PRESCRIPTION: For today's writing try using some of the following methods

  • Write a letter to God. In it tell him about your current spiritual state. Confess sins. Tell God how great you think he is. Tell him how much you love him. After you have written a couple of paragraphs, ask God to meet your needs.

  • Write a poem to God. A large portion of the Bible is essentially poetic prayer to God. You probably will not write anything comparable to the Psalms, but you can pour out your heart in your own way.

  • Re-write some of the Psalms. Many of the Psalms speak to people at different times in life. Find one that is meaningful and then re-write it as a prayer in your own words.

  • Write an alphabet prayer. Each line will begin with a letter of the alphabet. For example, the first line could be, “Almighty God, Creator of all,” and the second line could be, “Begin a new work in my life.” Continue until you complete all 26 letters.
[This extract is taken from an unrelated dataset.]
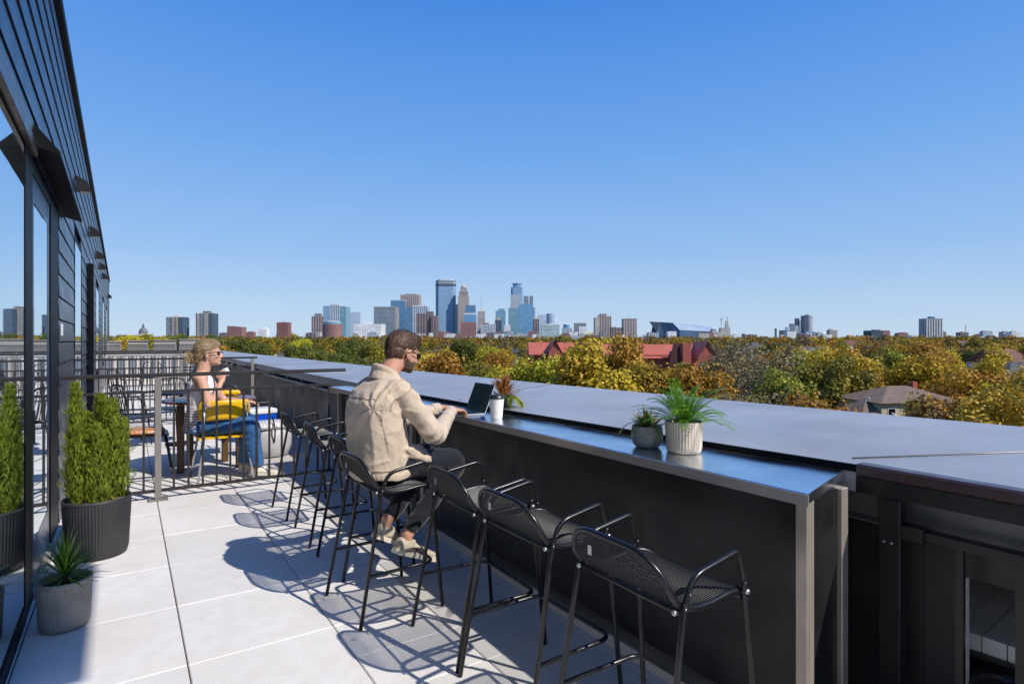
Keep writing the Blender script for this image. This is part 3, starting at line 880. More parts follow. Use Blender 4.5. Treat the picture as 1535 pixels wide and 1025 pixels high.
def sheet(s0, s1, cell=.0105):
    ns = int((s1-s0)/cell); ny = int(2*HW/cell)
    vs = {}; V_ = []; F_ = []
    def vid(i, j):
        if (i, j) not in vs:
            s = s0+(s1-s0)*i/ns; y = -HW+2*HW*j/ny; p = at_s(s)
            fl = max(0, 1-max(0, (s-.25)/.2))
            vs[(i, j)] = len(V_); V_.append((p.x, y, p.z+dish(y)*fl))
        return vs[(i, j)]
    for i in range(ns):
        sm_ = s0+(s1-s0)*(i+.5)/ns; hw = outline(sm_)
        for j in range(ny):
            ym = -HW+2*HW*(j+.5)/ny
            if abs(ym) < hw: F_.append((vid(i, j), vid(i+1, j), vid(i+1, j+1), vid(i, j+1)))
    me = bpy.data.meshes.new('wire'); me.from_pydata(V_, [], F_)
    o = bpy.data.objects.new('tmp', me); COL.objects.link(o)
    m = o.modifiers.new('w', 'WIREFRAME'); m.thickness = .0042; m.use_even_offset = False; m.use_boundary = True
    dg = bpy.context.evaluated_depsgraph_get(); dg.update()
    out = bpy.data.meshes.new_from_object(o.evaluated_get(dg), depsgraph=dg)
    bpy.data.objects.remove(o)
    return out
M['wire'] = pm('wire_mesh', (.018, .018, .019), .42, .3, .2, 30)
M['tube'] = pm('tube_black', (.013, .013, .014), .3, .15, .2, 12, rvar=.05)
def make_stool(label):
    r = empty('bar_stool', (0, 0, 0), 0, label, 'bar stool', 'black wire mesh bar stools along the counter')
    meshobj('seat', sheet(0, .34), M['wire'], r); meshobj('backrest', sheet(.34, LT), M['wire'], r)
    # rim
    ps = []
    K = 60
    for i in range(K+1):
        s = LT*i/K; s = min(max(s, .0001), LT-.0001)
        ps.append((s, outline(s)))
    # denser at the ends
    left = []
    for k in range(13): s = .09*(1-math.cos(pi/2*k/12)); left.append(s)
    mid = [.09+(LT-.24)*k/24 for k in range(1, 24)]
    endp = [LT-.15+.15*math.sin(pi/2*k/12) for k in range(13)]
    ss = left+mid+endp
    ring = []
    for s in ss:
        p = at_s(min(s, LT)); fl = max(0, 1-max(0, (s-.25)/.2)); y = outline(s); ring.append(V((p.x, y, p.z+dish(y)*fl)))
    for s in reversed(ss):
        p = at_s(min(s, LT)); fl = max(0, 1-max(0, (s-.25)/.2)); y = -outline(s); ring.append(V((p.x, y, p.z+dish(y)*fl)))
    mb = MB(); mb.tube(ring, .0115, 8, closed=True); mb.build('rim', M['tube'], r)
    for s in (-1, 1):
        full = rounded([(-.275, s*.285, .004), (-.135, s*.262, .775), (-.092, s*.262, .868), (.150, s*.262, .908), (.180, s*.262, .80), (.255, s*.288, .004)], [.08, .055, .034, .05], 7)
        a = [p for p in full if p.x < 0 and p.z < .79]; c = [p for p in full if p.x > .1 and p.z < .80]
        b_ = [a[-1]] + [p for p in full if p.z >= .79 or (p.x > -.1 and p.x < .1)] + [c[0]]
        mb = MB(); mb.tube(a, .0112, 10); mb.build('leg', M['tube'], r)
        mb = MB(); mb.tube(c, .0112, 10); mb.build('leg', M['tube'], r)
        mb = MB(); mb.tube(b_, .0112, 10); mb.build('armrest', M['tube'], r)
    mb = MB()
    ft = rounded([(-.222, .276, .29), (.205, .272, .29), (.205, -.272, .29), (-.222, -.276, .29)], .07, 7)
    mb.tube(ft, .0105, 8); mb.build('footrest', M['tube'], r)
    for sb in ((-.138, .752), (.175, .735)):
        mb = MB(); mb.tube([(sb[0], -.255, sb[1]), (sb[0], .255, sb[1])], .009, 8); mb.build('seat_bar', M['tube'], r)
    for x in (-.150, .184):
        for s in (-1, 1):
            mb = MB(); mb.tube([(x-.006, s*.243, .757), (x-.014, s*.243, .757)] if x < 0 else [(x+.002, s*.262, .757), (x+.002, s*.279, .757)], .009, 10); mb.build('bolt', M['alu'], r)
    mb = MB(); mb.box(-.206, .115, .845, -.2045, .135, .88); mb.build('tag', M['alu'], r)
    return r
st0 = make_stool('nearest black wire mesh bar stool, at the right end of the row')
places = [(1.66, 1.56, 0, 'nearest black wire mesh bar stool, at the right end of the row'),
          (1.65, 2.27, R(1.5), 'black wire mesh bar stool next to the nearest one, second from the right end'),
          (1.65, 2.86, R(-1), 'empty black bar stool directly right of the seated man'),
          (1.37, 3.56, R(3), 'black bar stool the man in the beige jacket sits on'),
          (1.50, 4.28, R(2), 'empty black bar stool directly behind the seated man'),
          (1.50, 5.06, R(-2), 'empty black bar stool, second beyond the seated man'),
          (1.49, 5.90, R(1), 'farthest black bar stool, nearest the bronze railing')]
for i, (x, y, a, lb) in enumerate(places):
    o = st0 if i == 0 else copy_tree(st0)
    o.location = (x, y, 0); o.rotation_euler = (0, 0, a); o['label'] = lb
# ------------------------------------------------------------------ people
def skinmat(name, c):
    m, nt, N, L, b = newmat(name)
    co = texco(nt)
    L.new(ramp(nt, noisen(nt, 18, 4, .6, co), [(.3, (c[0]*.86, c[1]*.78, c[2]*.74)), (.7, c)]), b.inputs['Base Color'])
    b.inputs['Roughness'].default_value = .5; b.inputs['Subsurface Weight'].default_value = .12
    b.inputs['Subsurface Radius'].default_value = (.02, .008, .004); b.inputs['Subsurface Scale'].default_value = .3
    bump(nt, b, noisen(nt, 160, 3, .6, co), .12, .002)
    return m
M['skin_m'] = skinmat('skin_man', (.55, .30, .20)); M['skin_w'] = skinmat('skin_woman', (.62, .36, .26))
def fabric(name, c, dark=.7, weave=380, rough=.85, folds=7, c2=None):
    m, nt, N, L, b = newmat(name)
    co = texco(nt)
    cc = mixc(nt, ramp(nt, noisen(nt, folds, 5, .6, co), [(.35, 0.0), (.7, 1.0)]), tuple(x*dark for x in c), c2 or c)
    cc = mixc(nt, ramp(nt, noisen(nt, weave, 2, .5, co), [(.35, .25), (.6, 0.0)]), cc, tuple(x*.55 for x in c))
    L.new(cc, b.inputs['Base Color']); b.inputs['Roughness'].default_value = rough
    b.inputs['Sheen Weight'].default_value = .2; b.inputs['Specular IOR Level'].default_value = .25
    h = mathn(nt, 'ADD', mathn(nt, 'MULTIPLY', noisen(nt, 22, 4, .6, mapping(nt, co, (1, 1, .5), (.4, .3, .6))), 1.0), mathn(nt, 'MULTIPLY', noisen(nt, weave, 2, .5, co), .12))
    bump(nt, b, h, .55, .012)
    return m
def hairmat(name, c1, c2, sc=90):
    m, nt, N, L, b = newmat(name)
    co = texco(nt)
    n = noisen(nt, sc, 4, .7, mapping(nt, co, (.25, 1, .6), (0, .5, 0)))
    L.new(ramp(nt, n, [(.35, c1), (.68, c2)]), b.inputs['Base Color'])
    b.inputs['Roughness'].default_value = .5; bump(nt, b, n, .9, .006)
    return m

class Frame:
    def __init__(s, o, pitch=0, yaw=0, roll=0, sc=1.0):
        s.o = V(o); s.r = Matrix.Rotation(yaw, 3, 'Z') @ Matrix.Rotation(pitch, 3, 'Y') @ Matrix.Rotation(roll, 3, 'X'); s.s = sc
    def __call__(s, x, y, z): return s.o + s.r @ (V((x, y, z))*s.s)
    def ball(s, mb, c, r, seg=24, rings=16): mb.ball(s(*c), tuple(q*s.s for q in r), seg, rings, rot=s.r)
    def tube(s, mb, pts, r, seg=12, flat=1.0): mb.tube([s(*p) for p in pts], [q*s.s for q in r], seg, flat=flat)
    def inv(s, p): return s.r.transposed() @ ((p - s.o)/s.s)

def head_shapes(F, mb, neck, male=True):
    k = 1.0 if male else .94
    F.ball(mb, (-.015, 0, .035), (.098, .076, .088))
    F.ball(mb, (.022, 0, -.02), (.070, .062*k, .085))
    F.ball(mb, (.030, 0, -.068), (.058*k, .050*k, .040))
    F.ball(mb, (.068, 0, -.088), (.024*k, .024*k, .018))
    F.ball(mb, (.070, 0, .020), (.020, .046, .012))
    F.ball(mb, (.083, 0, -.060), (.012, .022, .009))
    for s_ in (-1, 1):
        F.ball(mb, (.060, s_*.036, -.025), (.024, .018, .018))
        F.ball(mb, (-.008, s_*.076, -.012), (.019, .008, .031)); F.ball(mb, (-.002, s_*.073, -.034), (.010, .008, .012))
    F.tube(mb, [(.082, 0, .018), (.096, 0, -.008), (.107, 0, -.030), (.092, 0, -.038)], [.007, .009, .013*k, .010])
    for s_ in (-1, 1): F.ball(mb, (.094, s_*.010, -.034), (.009, .008, .007))
    mb.tube([F(-.025, 0, -.03), neck], [.056*F.s*k, .062*F.s*k], 16)

def trim(o, keep, F):
    bm = bmesh.new(); bm.from_mesh(o.data)
    dv = [v for v in bm.verts if not keep(F.inv(v.co))]
    bmesh.ops.delete(bm, geom=dv, context='VERTS'); bm.to_mesh(o.data); bm.free()

def glasses(F, parent, mat):
    mb = MB()
    for s_ in (-1, 1):
        mb.loft([(F(.090-.012*abs(t), s_*(.034), .002), F.r @ V((0, .027*F.s*q, 0)), F.r @ V((0, 0, .020*F.s*q))) for t, q in ((0, .85), (.5, 1.0))], 18)
        F.tube(mb, [(.088, s_*.058, .008), (.060, s_*.076, .009), (.0, s_*.083, .006), (-.022, s_*.082, -.008)], [.0035]*4, 6)
    F.tube(mb, [(.096, -.016, .008), (.099, 0, .010), (.096, .016, .008)], [.003]*3, 6)
    mb.build('sunglasses', mat, parent)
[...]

POINTERS: The ultimate goal for this prayer notebook is to get into a routine or regular, daily prayer. You will get into a habit of prayer. However, until that habit is established, and even after it is, there is nothing wrong with praying in different ways. Use variety to keep this activity fresh and exciting until it becomes a discipline.

PRAYER: Dear God,

I love you more than I can say, more than can be expressed. You have given me life, cared for me, supported me, and protected me. Thank you so much. Thank you for all that you have done, and all that I know you will do. Now, O God, I pray that you would minister to me, meet my needs and help me to grow in faithfulness to you. Amen.

Saturday, December 17, 2011

Writing Your Prayers

PROBLEM- One of the biggest reasons that many Christians struggle with prayer is that we are undisciplined. We lack consistency and commitment. A prayer journal is a simple way to address this issue. There is often a temptation to purchase some fancy or expensive journal with a leather cover, ribbon marker and gold-edged pages. Although such a journal is nice, it is definitely not necessary. A common spiral bound notebook is as good as anything else for a prayer journal.

PLAN- Begin by committing yourself to write one page each day, five days each week. It is unreasonable to think that you can maintain a drastic commitment everyday initially. If you can do most days to begin with you will gain confidence and can expand your commitment soon. Date each page so that you can track your progress and your consistency.

One of the benefits of writing your prayers is that it takes longer than speaking them. When we say our prayers we can tend to quickly pass over what we want to say without taking the time to think completely about it. Writing slows us down. When we take our time like this it gives us the opportunity to hear God speaking to us. You will find that as you are writing God will speak to you and sometimes change the whole direction of your prayer time.

PRESCRIPTION- You can use the idea of journaling your prayers with most of the prayer plans in this resource. But to get you started, consider answering some of the following questions to begin your prayer time.

  • What is God teaching me?

  • How do I feel about it?

  • What insights have I received from Scripture?

  • What sins do I need to confess?

POINTERS- Periodically, you should look back over your journal, perhaps every few weeks, or when you sense a change in your faith level. Look for areas in which you have grown in your faith and spiritual life. Find temptations that are consistent problems for you. When you see growth- and struggle- it can inform and help your faith as you go into the future. This is a great way to also look for answers to prayer and thank God for all his blessings.

One of the most important things to do as you begin your prayer journal program is to begin your prayer journal program. Get a journal and start. Today. It is easy to get caught up in our planning to pray, in our organizing, studying or thinking about prayer. Don't get distracted though. Start praying right away.

PRAYER- Good God, thank you for the call to know you more and for the tools to meet that goal. May this day be the beginning of a new prayer adventure in my life and a deepening of my spirituality. Encourage me to consistency, to faithfulness and to honesty with you, and with myself. Amen.